Weapons are neither moral nor immoral. They are amoral. A weapon will lie harmless and inert until the end of time unless someone uses it.

Weapons, like all machines, are examples of Cooper’s Law: “All machines are amplifiers.” All machines amplify our natural abilities, for good or bad. All machines are amoral – there is no good or bad inherent in them, no morality or immorality. The terms “good” or “bad” cannot be applied to any machine. “Goodness” or “badness” is only in the use to which people put machines.

Weapons can be used for good or bad -- to defend or to murder. It depends, as always, on the characters of the people wielding them. There are some countries, such as Switzerland, that buy American military weapons but have avoided war for hundreds of year (the Nazis did not invade Switzerland because they knew they’d be slaughtered). Then there are countries whose governments use American weapons for immoral purposes -- against their own people or against people in other countries.

To say it is moral to not invest your money in weapons stocks while ignoring the fact your tax money is, in my opinion, is a distinction that will not bear much scrutiny. A person who is totally consistent about not letting their tax money used to buy weapons would refuse to pay taxes. The only way to do that is to live in a cabin in the woods, be completely off the grid, and be totally self-supporting.

You can of course make the argument that by not buying weapons stocks voluntarily you at least have some say over where your money goes. I think that really is the point: having some control over your life.

But the amount of money that anyone invests in weapons stocks has no effect on the amount of weapons produced. Even if no one invested in weapons stocks the government would still produce whatever weapons it wanted. So what the argument is about is not effectiveness, but having some control over your life and property (and your money is your property) and feeling good. And I understand that.

John Locke, the British philosopher, came up with the concept that the purpose of government was to protect your “life, liberty and property.” That phrase made it into the Constitution as “life, liberty and the pursuit of happiness.”

I find it enlightening that some people, even if they cannot articulate it, are almost instinctively offended the government is violating their life, liberty, property and pursuit of happiness by taking their money and spending on things those people despise, be it abortion, war weapons, or support for other countries. (If Americans today had the understanding of their ancestors, they realize what Thomas Paine meant when he wrote in Common Sense, “government, even in its best state, is but a necessary evil; in its worst state, an intolerable one.”)

There is something else to consider: people who do not make as much money as possible can do little or nothing. But the more money people make the more ability they have to do good things. Even if they make that money from weapons stocks.

I think what my friend was arguing, vaguely and intuitively, is what Franz Oppenheimer in The State and Albert Jay Nock in Our Enemy the State called “the Political Means” and “the Economic Means.”

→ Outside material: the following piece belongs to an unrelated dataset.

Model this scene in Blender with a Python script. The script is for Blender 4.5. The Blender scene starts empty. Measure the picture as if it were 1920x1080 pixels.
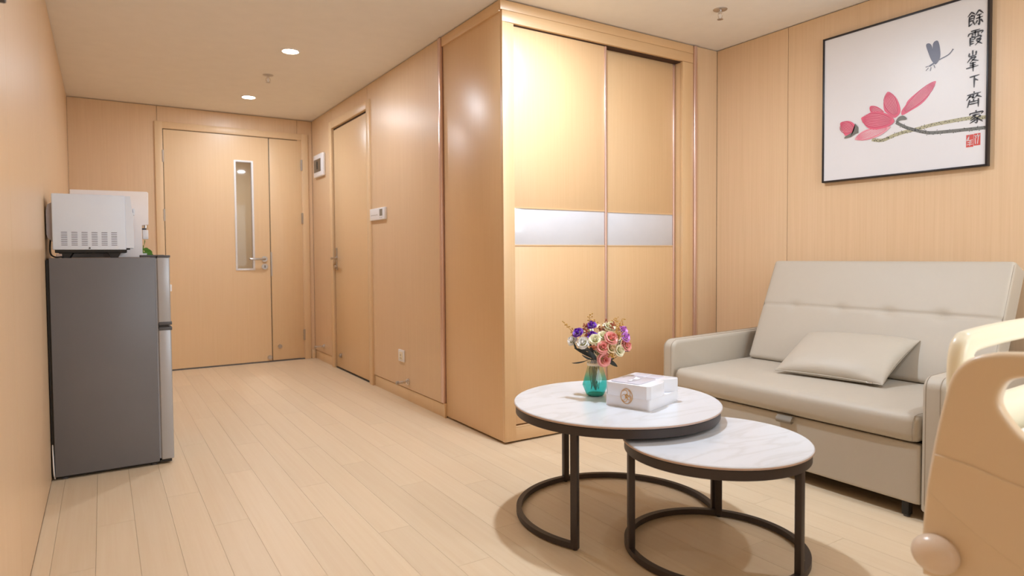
import bpy, bmesh, math, random
from mathutils import Vector, Matrix
random.seed(7)
PI = math.pi
SC = bpy.context.scene
COL = SC.collection

# ------------------------------------------------------------------ camera, world, lights, exposure
H = 2.327                      # ceiling height
yaw, pitch, roll, fpx = 0.5666, -0.033, -0.0071, 1207.71
fw = Vector((math.sin(yaw)*math.cos(pitch), math.cos(yaw)*math.cos(pitch), math.sin(pitch)))
rt = Vector((math.cos(yaw), -math.sin(yaw), 0)); up = rt.cross(fw)
cr, sr = math.cos(roll), math.sin(roll)
r2 = cr*rt + sr*up; u2 = -sr*rt + cr*up
cam = bpy.data.cameras.new('camera'); co = bpy.data.objects.new('camera', cam); COL.objects.link(co)
co.matrix_world = Matrix(((r2.x, u2.x, -fw.x, 0.21384), (r2.y, u2.y, -fw.y, 0), (r2.z, u2.z, -fw.z, 1.0), (0, 0, 0, 1)))
cam.sensor_width = 36; cam.lens = fpx/1920*36; cam.shift_y = -21.1/1920
cam.clip_start = 0.02
cam.dof.use_dof = True; cam.dof.focus_distance = 2.9; cam.dof.aperture_fstop = 2.8
SC.camera = co
SC.view_settings.view_transform = 'Standard'; SC.view_settings.look = 'None'
SC.view_settings.gamma = 1.0; SC.view_settings.use_curve_mapping = False
SC.view_settings.exposure = -0.17
w = bpy.data.worlds.new('world'); SC.world = w; w.use_nodes = True
w.node_tree.nodes['Background'].inputs[0].default_value = (0.9, 0.95, 1.0, 1)
w.node_tree.nodes['Background'].inputs[1].default_value = 1.0
try:
    SC.cycles.use_denoising = True
    SC.cycles.sample_clamp_indirect = 6.0
    SC.cycles.max_bounces = 10; SC.cycles.diffuse_bounces = 6
except Exception: pass

LAMP = (0.86, 0.99, 1.13)
def lamp(name, kind, loc, energy, color=LAMP, size=.08, spread=None, rot=(0, 0, 0), size_y=None):
    L = bpy.data.lights.new(name, kind); L.energy = energy; L.color = color
    if kind == 'AREA':
        L.shape = 'DISK' if size_y is None else 'RECTANGLE'; L.size = size
        if size_y: L.size_y = size_y
        if spread: L.spread = spread
    o = bpy.data.objects.new(name, L); COL.objects.link(o); o.location = loc; o.rotation_euler = rot
    return o
# recessed ceiling lamps: (x, y, watts).  the first two are in view down the passage
LIGHTS = [(1.27, 4.30, 9.8), (1.27, 5.70, 10.4), (2.05, 2.24, 31.0), (2.75, 0.35, 13.0), (2.75, -1.0, 6.0)]
for i, (x, y, e) in enumerate(LIGHTS):
    lamp('downlight_lamp', 'AREA', (x, y, H-.012), e, LAMP, .095, None)
# daylight through the window behind the camera
lamp('window_daylight', 'AREA', (2.5, -1.72, 1.45), 84.0, (0.80, 0.95, 1.12), 1.9, None, (math.radians(90), 0, 0), 1.3)
lamp('hallway_lamp', 'AREA', (1.4, 7.5, H-.05), 30.0, LAMP, .2)

# ------------------------------------------------------------------ materials
def lin(c):
    return tuple(((v/255)/12.92 if v/255 <= .04045 else ((v/255+.055)/1.055)**2.4) for v in c)
def rgba(c): return lin(c)+(1,)
MATS = {}
def base(name, color, rough=.5, metal=0., spec=.5, coat=0., coat_rough=.2):
    m = bpy.data.materials.new(name); m.use_nodes = True
    b = m.node_tree.nodes['Principled BSDF']
    b.inputs['Base Color'].default_value = rgba(color); b.inputs['Roughness'].default_value = rough
    b.inputs['Metallic'].default_value = metal; b.inputs['Specular IOR Level'].default_value = spec
    b.inputs['Coat Weight'].default_value = coat; b.inputs['Coat Roughness'].default_value = coat_rough
    return m, m.node_tree, b
def plain(name, color, rough=.5, metal=0., spec=.5, coat=0., bump=0., bscale=300, vary=.04):
    """a little tone noise and optional fine relief on a base colour"""
    m, t, b = base(name, color, rough, metal, spec, coat)
    tc = t.nodes.new('ShaderNodeTexCoord')
    n = t.nodes.new('ShaderNodeTexNoise'); n.inputs['Scale'].default_value = 9; n.inputs['Detail'].default_value = 3
    t.links.new(tc.outputs['Object'], n.inputs['Vector'])
    mx = t.nodes.new('ShaderNodeMix'); mx.data_type = 'RGBA'
    c = lin(color)
    mx.inputs['A'].default_value = tuple(v*(1-vary) for v in c)+(1,); mx.inputs['B'].default_value = tuple(min(1, v*(1+vary)) for v in c)+(1,)
    t.links.new(n.outputs['Fac'], mx.inputs['Factor']); t.links.new(mx.outputs['Result'], b.inputs['Base Color'])
    if bump:
        n2 = t.nodes.new('ShaderNodeTexNoise'); n2.inputs['Scale'].default_value = bscale; n2.inputs['Detail'].default_value = 2
        t.links.new(tc.outputs['Object'], n2.inputs['Vector'])
        bp = t.nodes.new('ShaderNodeBump'); bp.inputs['Strength'].default_value = bump; bp.inputs['Distance'].default_value = .001
        t.links.new(n2.outputs['Fac'], bp.inputs['Height']); t.links.new(bp.outputs['Normal'], b.inputs['Normal'])
    return m
def wood(name, c1, c2, rough=.38, scale=(90, 90, 1.6), big=(7, 7, .35), spec=.5, coat=0., per_obj=0., knots=False):
    m, t, b = base(name, c1, rough, 0, spec, coat, .12)
    N, L = t.nodes, t.links
    tc = N.new('ShaderNodeTexCoord')
    src = tc.outputs['Object']
    oi = N.new('ShaderNodeObjectInfo')
    if per_obj:
        ad = N.new('ShaderNodeVectorMath'); ad.operation = 'ADD'
        cm = N.new('ShaderNodeVectorMath'); cm.operation = 'SCALE'; cm.inputs['Scale'].default_value = 37
        cx = N.new('ShaderNodeCombineXYZ')
        for k in range(3): L.new(oi.outputs['Random'], cx.inputs[k])
        L.new(cx.outputs[0], cm.inputs[0]); L.new(src, ad.inputs[0]); L.new(cm.outputs[0], ad.inputs[1]); src = ad.outputs[0]
    def noise(sc, det, ):
        mp = N.new('ShaderNodeMapping'); mp.inputs['Scale'].default_value = sc
        n = N.new('ShaderNodeTexNoise'); n.inputs['Scale'].default_value = 1; n.inputs['Detail'].default_value = det; n.inputs['Roughness'].default_value = .6
        L.new(src, mp.inputs['Vector']); L.new(mp.outputs[0], n.inputs['Vector']); return n.outputs['Fac']
    f1 = noise(scale, 3); f2 = noise(big, 2)
    mr = N.new('ShaderNodeMapRange'); mr.inputs['From Min'].default_value = .3; mr.inputs['From Max'].default_value = .7
    L.new(f1, mr.inputs['Value'])
    mx = N.new('ShaderNodeMix'); mx.data_type = 'RGBA'; mx.inputs['A'].default_value = rgba(c1); mx.inputs['B'].default_value = rgba(c2)
    ma = N.new('ShaderNodeMath'); ma.operation = 'MULTIPLY_ADD'; ma.inputs[1].default_value = .62
    mb = N.new('ShaderNodeMath'); mb.operation = 'MULTIPLY'; mb.inputs[1].default_value = .38
    L.new(f2, mb.inputs[0]); L.new(mr.outputs[0], ma.inputs[0]); L.new(mb.outputs[0], ma.inputs[2])
    L.new(ma.outputs[0], mx.inputs['Factor'])
    out = mx.outputs['Result']
    if per_obj:
        hs = N.new('ShaderNodeHueSaturation')
        m2 = N.new('ShaderNodeMapRange'); m2.inputs['To Min'].default_value = 1-per_obj; m2.inputs['To Max'].default_value = 1+per_obj
        L.new(oi.outputs['Random'], m2.inputs['Value']); L.new(m2.outputs[0], hs.inputs['Value']); L.new(out, hs.inputs['Color']); out = hs.outputs[0]
    L.new(out, b.inputs['Base Color'])
    bp = N.new('ShaderNodeBump'); bp.inputs['Strength'].default_value = .12; bp.inputs['Distance'].default_value = .0006
    L.new(f1, bp.inputs['Height']); L.new(bp.outputs['Normal'], b.inputs['Normal'])
    return m
M = {}
M['panel'] = wood('beech_laminate_panel', (227, 197, 163), (217, 185, 148), .36)
M['panel_end'] = M['panel']
M['door'] = wood('honey_laminate_door', (230, 199, 158), (225, 192, 149), .34, (120, 120, 2), (5, 5, .4))
M['frame'] = wood('honey_frame', (232, 202, 162), (226, 194, 153), .38, (120, 120, 2), (5, 5, .4))
M['robe'] = wood('golden_laminate_wardrobe', (227, 191, 147), (220, 182, 135), .37, (150, 150, 2.5), (6, 6, .4), spec=.9)
M['robe_h'] = wood('golden_laminate_band', (227, 191, 147), (220, 182, 135), .38, (3, 3, 150), (1, 1, 6), spec=.9)
M['floor_joint'] = plain('floor_joint', (200, 170, 132), .8)
M['gap'] = plain('dark_joint', (70, 45, 28), .9)
M['black'] = plain('black_plastic', (22, 20, 20), .45)
M['plank'] = wood('pale_oak_plank', (231, 211, 182), (224, 200, 168), .42, (70, 1.6, 70), (9, .8, 9), per_obj=.035)
M['ceil'] = plain('ceiling_paint', (238, 234, 228), .85, bump=.05)
M['alu'] = plain('champagne_aluminium', (226, 196, 184), .28, .75)
M['steel'] = plain('brushed_steel', (190, 184, 180), .28, 1.0)
M['chrome'] = plain('chrome', (222, 220, 220), .12, 1.0)
M['white'] = plain('white_plastic', (236, 234, 236), .35)
M['whiteglass'] = plain('white_lacquered_glass', (216, 215, 220), .12, spec=.6)
M['fridge_side'] = plain('grey_steel_side', (114, 114, 119), .42, .15, bump=.06, bscale=900)
M['fridge_door'] = plain('silver_door', (176, 178, 184), .34, .35)
M['darkgrey'] = plain('dark_grey_plastic', (84, 84, 88), .45)
M['gasket'] = plain('light_gasket', (150, 150, 156), .6)
M['mw'] = plain('microwave_white', (226, 236, 255), .38)
M['mw_dark'] = plain('microwave_slot', (120, 118, 136), .6)
M['mw_rear'] = plain('microwave_rear_grey', (182, 176, 184), .5)
M['disp'] = plain('dispenser_white', (246, 238, 236), .35)
M['green'] = plain('fresh_leaf', (88, 140, 40), .5)
M['frame_black'] = plain('black_frame', (30, 26, 30), .35)
M['print'] = plain('print_paper', (226, 226, 231), .36, spec=.5, vary=.015)
M['tab_metal'] = plain('dark_bronze_metal', (62, 54, 52), .42, .25, bump=.1, bscale=700)
M['tab_edge'] = plain('sintered_stone_edge', (196, 170, 156), .5)
M['sofa'] = plain('taupe_leatherette', (190, 181, 168), .5, bump=.25, bscale=420, vary=.02)
M['sofa_seam'] = plain('seam_thread', (150, 138, 122), .6)
M['sofa_inner'] = plain('sofa_underside', (40, 34, 30), .8)
M['bed'] = plain('ivory_moulding', (226, 206, 178), .33, coat=.15, vary=.01)
M['rail'] = plain('cream_moulding', (240, 232, 208), .33, coat=.15, vary=.01)
M['bumper'] = plain('bumper_ivory', (226, 208, 190), .3, coat=.2)
M['sheet'] = plain('white_sheet', (240, 240, 238), .85, bump=.2)
M['tissue'] = plain('tissue_white', (246, 246, 248), .7)
M['box_white'] = plain('glossy_white_box', (236, 240, 250), .25, coat=.3)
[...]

As Nock wrote, “There are two methods, or means, and only two, whereby man’s needs and desires can be satisfied. One is the production and exchange of wealth; this is the economic means. The other is the uncompensated appropriation of wealth produced by others; this is the political means.”

The Political Means is stealing – it’s what all States do (only they call it “taxes”). In fact, without it, they’d all collapse. The Economic Means is the free exchange and trade of the free market. My friend didn’t want her money stolen by the State; she wanted to choose what she did with it. She was frustrated the State was spending her money on things she despised and not what she approved. It outraged her.

One of the problems, as always, is the growth of the State. The Founding Fathers did not believe in standing armies. And they would be appalled to find the federal behemoth about 50 times bigger than they ever envisioned it.

One definition of maturity I’ve read to accept things you cannot change. I cannot change what the State does with my money. No one can. I can, however, do good things with profits, no matter from where I get them.